Para complicar as coisas, essa disparidade de percepções funciona nos dois sentidos. A maioria das pessoas ainda não percebeu que a crise atual difere das anteriores e que chegamos ao final de uma era. Outros observadores, entre os quais me incluo, fracassaram em antecipar a dimensão da recuperação.
Em termos gerais, as autoridades financeiras internacionais conduziram a crise da mesma maneira que conduziram episódios anteriores: resgataram as instituições em risco de quebra e aplicaram medidas de estímulo monetário e fiscal. Mas essa crise foi muito maior, e as técnicas usuais não funcionaram. O fracasso do resgate ao Lehman Brothers [primeiro banco a quebrar] foi um evento histórico: os mercados financeiros efetivamente deixaram de funcionar. Isso significa que os governos tinham de efetivamente garantir que nenhuma outra instituição, cujo colapso pudesse colocar o sistema em risco, enfrentasse risco de quebra. Foi então que a crise se espalhou à periferia da economia mundial, porque os países da periferia não eram capazes de oferecer garantias igualmente confiáveis. A Europa Oriental foi a principal vítima. Os países em posição central usaram os fortes balanços de seus bancos centrais para injetar dinheiro no sistema e garantir os passivos dos bancos comerciais, enquanto os governos se envolveram em gastos sustentados por deficit para estimular a economia, em escala sem precedentes.
Mas a crescente crença de que o sistema financeiro conseguiu escapar ao colapso e que estamos retornando lentamente aos costumes usuais dos negócios é um sério erro de interpretação, no que tange à situação atual. Depois de quebrado, Humpty Dumpty [o personagem em forma de ovo da obra de Lewis Carroll, autor de "Alice no País das Maravilhas"] não pode ser remontado.
A globalização dos mercados financeiros, que ocorreu desde os anos 80, permitiu que o capital financeiro se movesse livremente pelo mundo, tornando difícil sua tributação ou regulamentação. Isso colocou o capital financeiro em posição privilegiada: os governos precisavam prestar mais atenção aos requisitos do capital internacional do que às aspirações de seus povos. Os países encontraram dificuldades para resistir isoladamente a essa tendência. Mas o sistema financeiro mundial que emergiu do processo era fundamentalmente instável, porque construído sobre a falsa premissa de que é possível permitir que os mercados financeiros patrulhem a si mesmos. Foi essa a causa do colapso, e é por isso que não poderemos remontá-lo na forma que tinha.
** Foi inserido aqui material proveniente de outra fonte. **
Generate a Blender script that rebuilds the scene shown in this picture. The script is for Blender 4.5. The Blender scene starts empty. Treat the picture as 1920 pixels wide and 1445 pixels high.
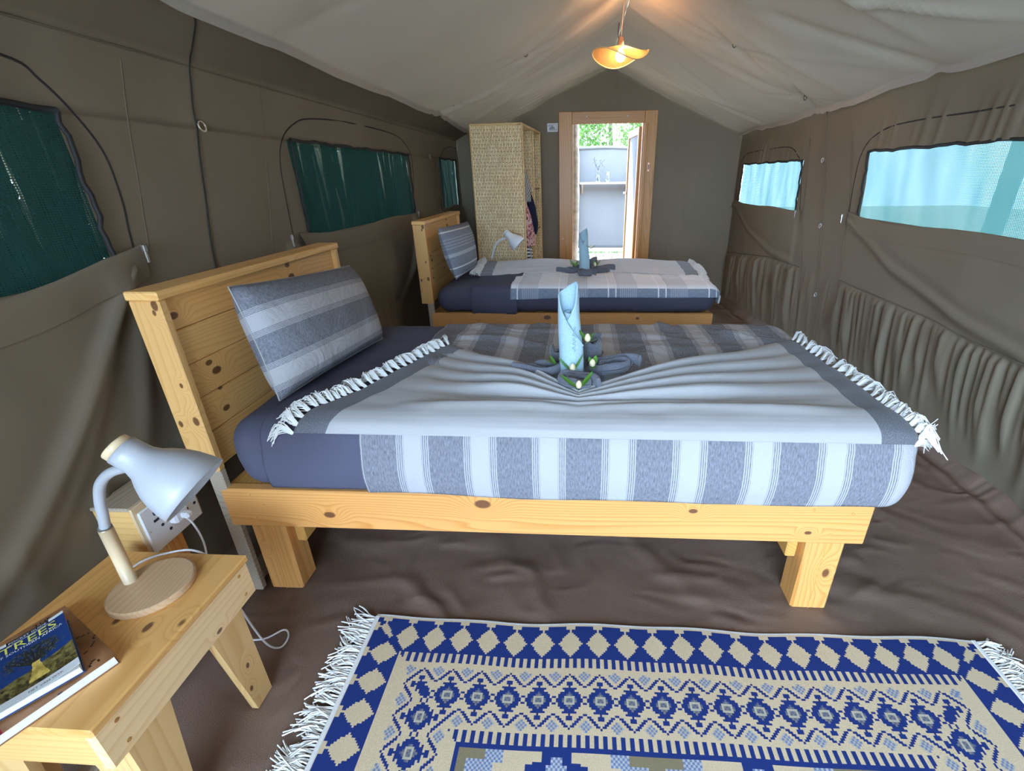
import bpy, math, random
import numpy as np
from mathutils import Matrix, Vector

random.seed(7)
SC = bpy.context.scene
COL = SC.collection
PI = math.pi

# ---------------------------------------------------------------- camera
F_PX, PPX, PPY = 862.80, 1035.63, 712.44
CAM_R = ((0.99834917, 0.01167564, -0.0562372),      # rows: world X, Y, Z in camera (right, down, forward)
         (0.05615112, -0.40437918, 0.91286611),
         (-0.01208286, -0.9145169, -0.40436722))
cam = bpy.data.cameras.new('camera')
cam.sensor_fit = 'HORIZONTAL'
cam.sensor_width = 36.0
cam.lens = F_PX / 1920.0 * 36.0
cam.shift_x = -(PPX - 960.0) / 1920.0
cam.shift_y = (PPY - 722.5) / 1920.0
cam.clip_start = 0.02
cam_o = bpy.data.objects.new('camera', cam)
COL.objects.link(cam_o)
M = Matrix.Identity(4)
for i in range(3):
    M[i][0] = CAM_R[i][0]
    M[i][1] = -CAM_R[i][1]
    M[i][2] = -CAM_R[i][2]
M[0][3], M[1][3], M[2][3] = 0.0, 0.0, 1.40
cam_o.matrix_world = M
SC.camera = cam_o

# ---------------------------------------------------------------- sky, sun, exposure
world = bpy.data.worlds.new('sky')
SC.world = world
world.use_nodes = True
bg = world.node_tree.nodes['Background']
bg.inputs['Color'].default_value = (0.54, 0.74, 1.0, 1)
bg.inputs['Strength'].default_value = 9.5

sun = bpy.data.lights.new('sun', 'SUN')
sun.energy = 11.0
sun.color = (1.0, 0.95, 0.86)
sun.angle = math.radians(2.0)
sun_o = bpy.data.objects.new('sun', sun)
COL.objects.link(sun_o)
sun_o.location = (-1, 6, 8)
sun_o.rotation_euler = Vector((0.30, -0.52, -1.0)).to_track_quat('-Z', 'Y').to_euler()   # the way its light goes

vs = SC.view_settings
vs.view_transform = 'Standard'
vs.look = 'None'
vs.exposure = 1.0
vs.gamma = 1.0
vs.use_curve_mapping = False
SC.cycles.max_bounces = 10
SC.cycles.diffuse_bounces = 6
SC.cycles.transparent_max_bounces = 12
SC.cycles.sample_clamp_indirect = 6.0

# ================================================================ helpers
def vnoise(x, y, seed=0):
    x = np.asarray(x, float); y = np.asarray(y, float)
    xi = np.floor(x).astype(np.int64); yi = np.floor(y).astype(np.int64)
    fx = x - xi; fy = y - yi
    fx = fx * fx * (3 - 2 * fx); fy = fy * fy * (3 - 2 * fy)
    def hsh(a, b):
        n = (a * 374761393 + b * 668265263 + seed * 974634777) & 0x7fffffff
        n = ((n ^ (n >> 13)) * 1274126177) & 0x7fffffff
        return ((n ^ (n >> 16)) & 0xffff) / 65535.0
    a = hsh(xi, yi); b = hsh(xi + 1, yi); c = hsh(xi, yi + 1); d = hsh(xi + 1, yi + 1)
    return (a * (1 - fx) + b * fx) * (1 - fy) + (c * (1 - fx) + d * fx) * fy - 0.5

def fbm(x, y, seed=0, octv=4):
    s = 0; a = 1.0; f = 1.0
    for o in range(octv):
        s = s + a * vnoise(np.asarray(x) * f + 13.7 * o, np.asarray(y) * f - 7.1 * o, seed + o)
        a *= 0.5; f *= 2.03
    return s

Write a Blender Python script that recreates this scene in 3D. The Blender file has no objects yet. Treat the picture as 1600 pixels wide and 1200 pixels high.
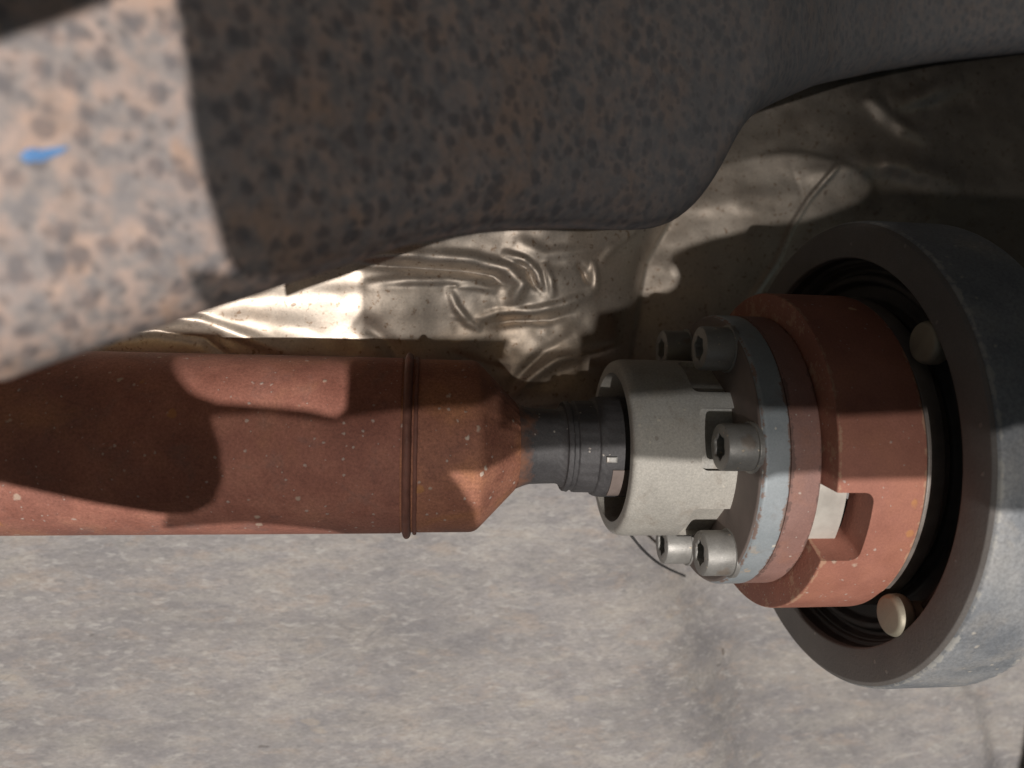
import bpy, bmesh, math, random
import numpy as np
from mathutils import Matrix, Vector

# ------------------------------------------------------------------ camera
# The assembly is modelled with +X along the shaft, +Y away from the camera and +Z towards the
# upper edge of the picture.  The car lies so that the picture's upper edge is towards the ground:
# TURN puts the finished assembly, camera and sun the right way up for the world.
TURN = Matrix.Rotation(math.pi, 4, 'Y')
sc = bpy.context.scene
COL = sc.collection
F = 1155.0
_phi, _roll, _zo, _pitch, _D0 = .12026851, .02032723, .0277572, .01727958, .275
c = np.array([math.sin(_phi), math.cos(_phi), 0]); r = np.array([math.cos(_phi), -math.sin(_phi), 0]); u = np.array([0, 0, 1.])
c, u = c*math.cos(_pitch)-u*math.sin(_pitch), u*math.cos(_pitch)+c*math.sin(_pitch)
r, u = r*math.cos(_roll)+u*math.sin(_roll), -r*math.sin(_roll)+u*math.cos(_roll)
CP = -_D0*np.array([math.sin(_phi), math.cos(_phi), 0])+np.array([0, 0, _zo])
camd = bpy.data.cameras.new('camera'); cam = bpy.data.objects.new('camera', camd); COL.objects.link(cam)
cm = Matrix(((r[0], u[0], -c[0], CP[0]), (r[1], u[1], -c[1], CP[1]), (r[2], u[2], -c[2], CP[2]), (0, 0, 0, 1)))
cam.matrix_world = TURN @ cm
camd.sensor_width = 36; camd.lens = F/1600*36
camd.clip_start = .005; camd.clip_end = 2000
camd.dof.use_dof = True; camd.dof.focus_distance = .262; camd.dof.aperture_fstop = 9.0
sc.camera = cam

# ------------------------------------------------------------------ sky, sun, exposure
SUN = np.array([-.09, -.975, -.18]); SUN /= np.linalg.norm(SUN)
sw = TURN.to_3x3() @ Vector(SUN)
w = bpy.data.worlds.new('World'); sc.world = w; w.use_nodes = True
nt = w.node_tree; bg = nt.nodes['Background']
sky = nt.nodes.new('ShaderNodeTexSky'); sky.sky_type = 'NISHITA'; sky.sun_disc = False
sky.sun_elevation = math.asin(sw.z); sky.sun_rotation = math.atan2(sw.x, sw.y); sky.dust_density = .6
nt.links.new(sky.outputs[0], bg.inputs[0]); bg.inputs[1].default_value = .05
sl = bpy.data.lights.new('sun', 'SUN'); sl.energy = 5; sl.angle = math.radians(.5); sl.color = (1, .95, .90)
so = bpy.data.objects.new('sun', sl); COL.objects.link(so)
so.rotation_euler = sw.to_track_quat('Z', 'Y').to_euler()
sc.view_settings.view_transform = 'Standard'; sc.view_settings.look = 'None'
sc.view_settings.exposure = -.55; sc.view_settings.gamma = 1

# ------------------------------------------------------------------ helpers
TOP = []
def link(name, me, m=None, parent=None):
    o = bpy.data.objects.new(name, me); COL.objects.link(o)
    if m: me.materials.append(m)
    if parent is not None: o.parent = parent
    else: TOP.append(o)
    return o
def tag(o, label=None, cat=None, group=None, kind=None):
    for k, v in (('label', label), ('category', cat), ('group', group), ('kind', kind)):
        if v: o[k] = v
    return o
def smooth(me, ang=35):
    me.polygons.foreach_set('use_smooth', [True]*len(me.polygons))
    me.set_sharp_from_angle(angle=math.radians(ang))
def mesh(name, v, f, ang=35):
    me = bpy.data.meshes.new(name); me.from_pydata([tuple(map(float, p)) for p in v], [], f); me.update()
    if ang: smooth(me, ang)
    return me
def ray(px, py): return c+(px-800)/F*r-(py-600)/F*u
def at(px, py, Y):
    d = ray(px, py); return CP+(Y-CP[1])/d[1]*d
def on_tube(px, py, R):
    d = ray(px, py); a = d[1]**2+d[2]**2; b = 2*(CP[1]*d[1]+CP[2]*d[2]); k = CP[1]**2+CP[2]**2-R*R
    D = b*b-4*a*k
    return CP+(-b-D**.5)/2/a*d if D > 0 else at(px, py, 0)

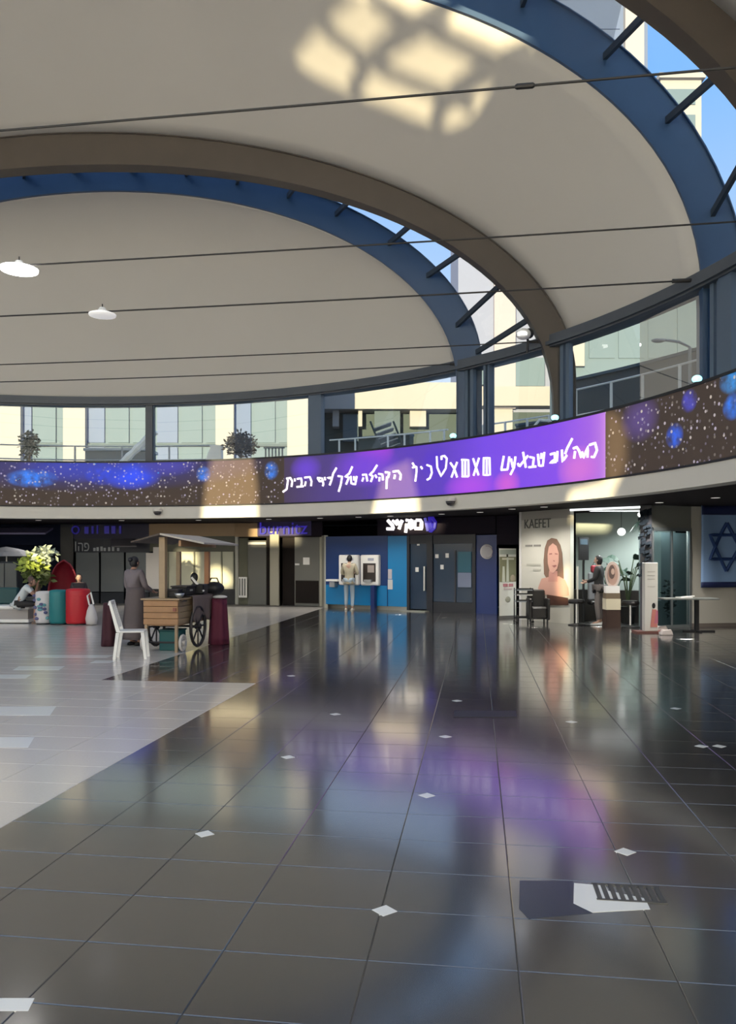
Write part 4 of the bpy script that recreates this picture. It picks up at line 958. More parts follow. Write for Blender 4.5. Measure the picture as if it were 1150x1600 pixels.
# monitor with red screen, oval portrait stand, stool
q = wp(899, -.5); k = thing('wall_monitor', 'dark monitor at the left edge of the salon opening', 'screen', (q.x, q.y, 1.75)); MB().box(-.14, .10, -.03, .03, -.2, .36).build('panel', M_black, k); MB().box(-.11, .07, -.035, -.03, .18, .32).build('display', mat('monitor_blue', (.07, .10, .13), .2), k); MB().tube([(0, .03, 0), (0, .08, -.3), (0, .08, -1.75)], .03, 6).build('stand', M_black, k)
q = wp(906, -.9); k = thing('red_bag', 'red bag on a pale chair back in the salon', 'bag', (q.x, q.y, 1.32)); MB().box(-.12, .12, -.06, .06, -.08, .10).build('body', mat('bag_red', (.30, .03, .045), .5), k, bevel=.03); MB().tube([(-.07, 0, .1), (-.04, 0, .18), (.04, 0, .18), (.07, 0, .1)], .01, 5).build('handle', M_black, k)
k = thing('salon_chair', 'pale grey salon chair under the red bag', 'chair', (q.x, q.y, 0)); MB().box(-.20, .20, -.05, .03, .55, 1.24).build('backrest', mat('seat_grey', (.25, .25, .27), .6), k, bevel=.03); MB().box(-.22, .22, -.42, .0, .45, .55).build('seat', M_bl, k, bevel=.03); MB().tube([(0, -.2, .03), (0, -.2, .45)], .035, 8).build('column', M_steel, k); MB().lathe([(.22, 0), (.22, .02), (.03, .05)], (0, -.2, 0), 16).build('base', M_steel, k)
q = wp(904, .06); k = thing('shop_pole', 'slim pale pole at the left of the salon opening', 'pole', (q.x, q.y, 0)); MB().tube([(0, 0, .02), (0, 0, zy(885, q.y))], .022, 8).build('pole', mat('pole_pale', (.6, .58, .52), .4), k); MB().lathe([(.12, 0), (.12, .02), (.02, .03)], n=14).build('base', M_black, k)
q = wp(965, .35); d = q.y; k = thing('oval_portrait_stand', 'oval portrait on a cream and brown pedestal in the salon doorway', 'display', (q.x, q.y, 0))
MB().hexa([(-.17, -.14, 0), (.17, -.14, 0), (.17, .14, 0), (-.17, .14, 0)], [(-.16, -.14, .42), (.16, -.14, .42), (.16, .14, .42), (-.16, .14, .42)]).build('lower_box', mat('pedestal_brown', (.045, .022, .016), .5), k)
MB().box(-.165, .165, -.15, .14, .42, .67).build('cream_box', mat('pedestal_cream', (.62, .56, .42), .6), k); MB().box(-.16, .16, -.13, .13, .67, .80).build('tray', mat('tray_wood', (.16, .12, .08), .5), k)
MB().box(-.16, .16, -.10, .06, .80, .96).build('plinth', M_wplastic, k)
def oval(c, rx, rz, y, t=.03, n=24): return [(c[0]+rx*cos(2*pi*i/n), y, c[1]+rz*sin(2*pi*i/n)) for i in range(n)]
MB().prism(oval((.02, 1.22), .17, .30, -.02), (0, .03, 0)).build('oval_frame', mat('frame_rose', (.55, .45, .41), .5), k); MB().prism(oval((.02, 1.22), .12, .24, -.03), (0, .012, 0)).build('oval_picture', mat('oval_skin', (.42, .27, .22), .6), k)
MB().prism(oval((.0, 1.28), .07, .16, -.036), (0, .008, 0)).build('hair_print', mat('oval_hair', (.12, .08, .07), .6), k); MB().prism(oval((.02, 1.29), .04, .07, -.042), (0, .008, 0)).build('face_print', mat('oval_face', (.52, .36, .30), .6), k)
for x, off, lb in ((985, .0, 'black round stool right of the oval portrait stand'), (908, .25, 'low black stool near the slim pale pole')):
    q = wp(x, off); k = thing('round_stool', lb, 'stool', (q.x, q.y, 0)); MB().lathe([(.02, .52), (.19, .52), (.20, .57), (.18, .62), (.02, .62)], n=18).build('seat', M_bl, k); MB().tube([(0, 0, .03), (0, 0, .52)], .03, 8).build('column', M_steel, k); MB().lathe([(.2, 0), (.2, .02), (.03, .05)], n=18).build('base', M_black, k)
# pillar garland of small dark leaves
q = wp(1009, .18); k = thing('leaf_garland', 'dark leafy garland climbing the slate pillar', 'plant', (q.x, q.y, 1.2)); MB().tube([(-.05, 0, 0), (.05, .0, .5), (-.04, 0, 1.0), (.03, 0, 1.5)], .012, 5).build('vine', M_black, k)
lf = MB()
for i in range(60): z = 1.5*rr.random(); lf.obox((rr.uniform(-.12, .1), rr.uniform(-.05, .0), z), (.05, 0, .02), (0, .004, 0), (.0, .01, .03))
o = lf.build('foliage', mat('garland_leaf', (.016, .022, .03), .9, spec=.1), k); o['kind'] = 'stuff'
# slim white totem
d = 17.25; p = P(1015, HOR, d); k = thing('slim_totem', 'slim tall white advertising totem with a pink figure by the pillar', 'sign', (p.x, p.y, 0))
MB().box(-.145, .145, -.10, .06, .03, zy(879, d)).build('body', mat('totem_white', (.66, .64, .60), .5), k, bevel=.012); MB().box(-.34, .30, -.22, .16, 0, .035).build('base', mat('totem_base', (.16, .06, .05), .5), k)
M_pf = mat('totem_pink', (.55, .20, .17), .6)
MB().hexa([(-.02, -.112, .12), (.13, -.112, .12), (.13, -.1, .12), (-.02, -.1, .12)], [(.02, -.112, .50), (.11, -.112, .50), (.11, -.1, .50), (.02, -.1, .50)]).build('figure_print', M_pf, k); MB().prism(oval((.05, .58), .035, .06, -.112, n=14), (0, .01, 0)).build('hair_print', M_black, k)
MB().hexa([(.06, -.116, .2), (.14, -.116, .2), (.14, -.104, .2), (.06, -.104, .2)], [(.1, -.116, .48), (.14, -.116, .48), (.14, -.104, .48), (.1, -.104, .48)]).build('dress_print', mat('totem_rose', (.5, .16, .22), .6), k)
for z_ in (1.30, 1.22, 1.14, .98): MB().box(-.08, .08, -.105, -.1, z_, z_+.018).build('small_lettering', mat('totem_ink', (.48, .46, .43), .6), k)
for x_, y_, lb in ((1033, 978, 'small crumpled white parcel beside the totem base'), (1040, 984, 'small crumpled white parcel just right of the other one')):
    q = G(x_, y_+8); k = thing('parcel', lb, 'parcel', (q.x, q.y, 0)); MB().hexa([(-.13, -.08, 0), (.13, -.1, 0), (.15, .1, 0), (-.12, .1, 0)], [(-.08, -.05, .10), (.09, -.07, .13), (.1, .05, .09), (-.07, .06, .12)]).build('wrap', mat('parcel_pale', (.55, .48, .46), .6), k, bevel=.015); MB().box(-.14, .14, -.012, .012, .04, .06).build('tape', M_wplastic, k)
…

Mercados mundiais precisam de regulamentação mundial, mas a regulamentação em vigor tem por raiz o princípio da soberania nacional. Existem alguns acordos internacionais, como os Acordos de Basileia sobre capitalização de bancos, e a cooperação entre as autoridades regulatórias dos mercados é boa. Mas a fonte de autoridade é sempre o Estado soberano. Isso significa que não basta reiniciar um mecanismo que deixou de funcionar. Teremos de criar um mecanismo regulatório que nunca existiu. Na situação atual, o sistema financeiro de cada país está sendo sustentado e apoiado pelo governo desse país. Mas os governos têm suas próprias economias como preocupação primária. Isso resulta no chamado protecionismo financeiro, que ameaça perturbar e talvez destruir os mercados financeiros mundiais. As autoridades regulatórias britânicas jamais voltarão a confiar nas islandesas, e os países da Europa Oriental relutarão em continuar dependentes de bancos sob controle estrangeiro.
Assim, a regulamentação precisa ganhar escopo internacional. De outra forma, os mercados financeiros serão destruídos pela arbitragem entre diferentes sistemas regulatórios. Empresas irão se transferir a países nos quais o clima regulatório é mais ameno, expondo outras nações a riscos que estas não podem correr.
A globalização teve sucesso porque forçou os países a remover regulamentações, mas o processo não funciona em sentido reverso. Será difícil conseguir que os países concordem quanto a uma regulamentação uniforme. Países diferentes têm interesses diferentes, o que os propele a soluções diferentes. Isso pode ser visto na Europa, onde os membros da União Europeia não conseguem chegar a um acordo mútuo sobre um conjunto uniforme de regras financeiras. Como poderia o resto do mundo, então?
Nos anos 30, o protecionismo comercial tornou uma situação que já era ruim ainda pior. Na economia globalizada atual, a ascensão do protecionismo financeiro constitui perigo ainda maior.

"O sistema financeiro mundial que emergiu do processo [de globalização dos mercados financeiros] era fundamentalmente instável, porque construído sobre a falsa premissa de que é possível permitir que os mercados financeiros patrulhem a si mesmos. Foi essa a causa do colapso, e é por isso que não poderemos remontá-lo na forma que tinha"

GEORGE SOROS é presidente do conselho da Soros Fund Management e presidente do Open Society Institute. Seu mais recente livro é "The Crash of 2008".